Redford needed a good old-fashioned simple doghouse.

So Waylon and I hopped in my monster truck and went to ReSource, the Center for ReSource Conservation’s salvaged building material yard, to see what ingredients we could find. From the vast supply of useful, interesting, and rare materials, we pulled some old fence panels, a matched pair of arched windows, a great old sheet of cool galvanized sheet metal, some picture frame samples, some polyisocunurate insulation, and some wood slats. Super affordable. Love ReSource.

If something is worth making, it’s worth making creatively, beautifully, and with reclaimed stuff.
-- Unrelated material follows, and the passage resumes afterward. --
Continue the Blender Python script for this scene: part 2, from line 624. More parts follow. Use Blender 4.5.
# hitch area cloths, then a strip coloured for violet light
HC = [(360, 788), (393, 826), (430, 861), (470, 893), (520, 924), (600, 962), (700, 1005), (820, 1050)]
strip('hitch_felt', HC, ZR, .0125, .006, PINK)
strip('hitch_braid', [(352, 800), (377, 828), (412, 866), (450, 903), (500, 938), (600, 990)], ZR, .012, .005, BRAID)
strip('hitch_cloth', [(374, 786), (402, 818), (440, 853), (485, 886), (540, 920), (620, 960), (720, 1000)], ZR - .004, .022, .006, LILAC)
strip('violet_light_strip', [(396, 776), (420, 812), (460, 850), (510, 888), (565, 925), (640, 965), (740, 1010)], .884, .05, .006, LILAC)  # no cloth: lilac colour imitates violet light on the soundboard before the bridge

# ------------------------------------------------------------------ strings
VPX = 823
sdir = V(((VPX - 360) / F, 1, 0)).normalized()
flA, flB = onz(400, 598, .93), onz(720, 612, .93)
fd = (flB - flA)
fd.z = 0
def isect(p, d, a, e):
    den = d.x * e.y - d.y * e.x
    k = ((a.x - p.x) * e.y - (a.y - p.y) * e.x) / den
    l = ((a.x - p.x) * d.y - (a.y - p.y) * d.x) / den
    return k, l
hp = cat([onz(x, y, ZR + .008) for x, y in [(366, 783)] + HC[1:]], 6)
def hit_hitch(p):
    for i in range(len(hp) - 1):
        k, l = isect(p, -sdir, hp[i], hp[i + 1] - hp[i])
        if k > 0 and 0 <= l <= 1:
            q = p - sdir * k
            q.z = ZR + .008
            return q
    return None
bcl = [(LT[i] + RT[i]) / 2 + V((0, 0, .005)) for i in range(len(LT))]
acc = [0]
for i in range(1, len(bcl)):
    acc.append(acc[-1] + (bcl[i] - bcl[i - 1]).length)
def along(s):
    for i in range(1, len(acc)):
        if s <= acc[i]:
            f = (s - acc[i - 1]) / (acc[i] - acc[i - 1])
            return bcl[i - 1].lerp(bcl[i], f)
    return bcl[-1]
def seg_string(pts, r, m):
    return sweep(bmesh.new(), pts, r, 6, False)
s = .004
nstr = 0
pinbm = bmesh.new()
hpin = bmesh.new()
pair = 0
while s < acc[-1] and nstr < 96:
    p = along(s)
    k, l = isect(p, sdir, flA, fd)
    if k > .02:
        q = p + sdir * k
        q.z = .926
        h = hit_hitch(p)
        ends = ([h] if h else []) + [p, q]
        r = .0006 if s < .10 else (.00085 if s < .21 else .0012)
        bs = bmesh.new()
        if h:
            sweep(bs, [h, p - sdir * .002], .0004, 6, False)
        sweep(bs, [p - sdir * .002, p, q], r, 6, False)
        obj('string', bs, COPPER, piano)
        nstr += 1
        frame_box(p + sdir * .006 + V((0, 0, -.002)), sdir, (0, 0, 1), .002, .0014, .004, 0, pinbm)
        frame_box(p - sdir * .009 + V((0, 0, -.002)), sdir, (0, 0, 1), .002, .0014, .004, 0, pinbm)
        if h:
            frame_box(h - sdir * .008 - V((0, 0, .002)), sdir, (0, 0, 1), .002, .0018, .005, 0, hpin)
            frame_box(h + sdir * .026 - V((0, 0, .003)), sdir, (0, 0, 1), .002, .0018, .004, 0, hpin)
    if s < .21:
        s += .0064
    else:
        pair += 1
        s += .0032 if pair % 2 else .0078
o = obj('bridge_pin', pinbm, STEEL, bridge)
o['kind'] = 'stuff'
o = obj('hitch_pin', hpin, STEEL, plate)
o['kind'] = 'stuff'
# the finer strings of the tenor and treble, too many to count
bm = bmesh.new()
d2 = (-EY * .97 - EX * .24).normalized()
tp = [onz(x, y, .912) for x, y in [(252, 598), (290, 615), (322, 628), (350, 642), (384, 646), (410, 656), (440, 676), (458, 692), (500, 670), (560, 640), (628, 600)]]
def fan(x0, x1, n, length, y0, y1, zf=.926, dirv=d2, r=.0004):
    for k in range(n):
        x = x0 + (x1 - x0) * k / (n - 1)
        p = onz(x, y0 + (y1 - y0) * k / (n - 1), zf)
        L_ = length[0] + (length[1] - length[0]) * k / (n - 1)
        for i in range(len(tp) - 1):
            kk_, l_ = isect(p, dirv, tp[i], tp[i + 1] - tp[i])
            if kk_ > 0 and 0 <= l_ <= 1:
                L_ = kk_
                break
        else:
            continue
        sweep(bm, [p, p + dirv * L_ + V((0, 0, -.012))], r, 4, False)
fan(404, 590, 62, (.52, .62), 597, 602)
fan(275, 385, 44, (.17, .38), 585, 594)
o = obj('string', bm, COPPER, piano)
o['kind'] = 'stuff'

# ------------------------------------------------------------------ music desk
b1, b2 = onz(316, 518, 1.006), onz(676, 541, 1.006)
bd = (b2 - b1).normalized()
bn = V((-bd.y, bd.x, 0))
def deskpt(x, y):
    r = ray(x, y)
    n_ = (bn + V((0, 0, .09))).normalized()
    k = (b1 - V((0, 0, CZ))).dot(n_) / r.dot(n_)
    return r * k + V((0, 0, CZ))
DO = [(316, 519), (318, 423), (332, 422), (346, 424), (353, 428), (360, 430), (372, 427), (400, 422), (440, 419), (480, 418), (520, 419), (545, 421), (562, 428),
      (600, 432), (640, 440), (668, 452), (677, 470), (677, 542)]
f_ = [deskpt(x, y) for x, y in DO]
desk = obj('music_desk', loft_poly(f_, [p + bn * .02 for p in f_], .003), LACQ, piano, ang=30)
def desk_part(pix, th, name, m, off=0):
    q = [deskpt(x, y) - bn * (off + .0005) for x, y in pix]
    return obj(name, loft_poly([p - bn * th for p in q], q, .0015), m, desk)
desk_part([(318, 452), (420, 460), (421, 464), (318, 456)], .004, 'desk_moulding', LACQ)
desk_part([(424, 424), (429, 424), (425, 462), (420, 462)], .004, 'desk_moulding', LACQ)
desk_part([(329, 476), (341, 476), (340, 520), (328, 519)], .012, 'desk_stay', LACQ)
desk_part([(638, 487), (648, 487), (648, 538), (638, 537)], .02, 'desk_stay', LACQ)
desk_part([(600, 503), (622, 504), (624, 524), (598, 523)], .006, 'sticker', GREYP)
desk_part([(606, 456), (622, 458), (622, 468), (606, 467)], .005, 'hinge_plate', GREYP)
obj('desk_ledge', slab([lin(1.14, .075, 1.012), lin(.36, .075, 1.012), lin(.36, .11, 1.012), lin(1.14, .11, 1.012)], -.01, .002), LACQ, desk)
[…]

The first night I cut things up and put things together at my shared shop space where I live, Wild Sage Cohousing. Friends stopped by to chat and lend a hand. A half dozen kids breezed through, helping here and there, and asking all sorts of questions.  These days, kids don’t get to be a part of the act of making, and they are always enthralled. This is also true for grown ups not so much younger than I, who grew up in a digital world, somehow missing the physical.

In my architectural practice, we seek to create moments like this through interweaving people’s paths through the day and offering opportunities for voluntary casual interaction. We design a lot of co-housing communities, and extend those lessons into affordable housing, single family homes, and even into mixed-use and retail spaces. We work to manipulate repurposed materials. We reduce energy needs, increase daylight, and work with the climate.  We know how to make buildings and communities that use less energy than they create each year. We aim for delight.

This doghouse offered me the chance to whip up a fun project in a matter of hours, help out a friend, and put a roof over a good dog’s silly head. It’s quicker than our usual projects.

The second night I undid much of what I did on night one, and then reconfigured the pile to completion.

The third night, my baby sister Karen and I wove the modularized components up the spiral staircase to Waylon’s (Redford’s) balcony, and with Red’s morale support, put them back together.

Today, Waylon and I hoisted the roof onto his deck, and installed it. Then there was the photo shoot and much backslapping.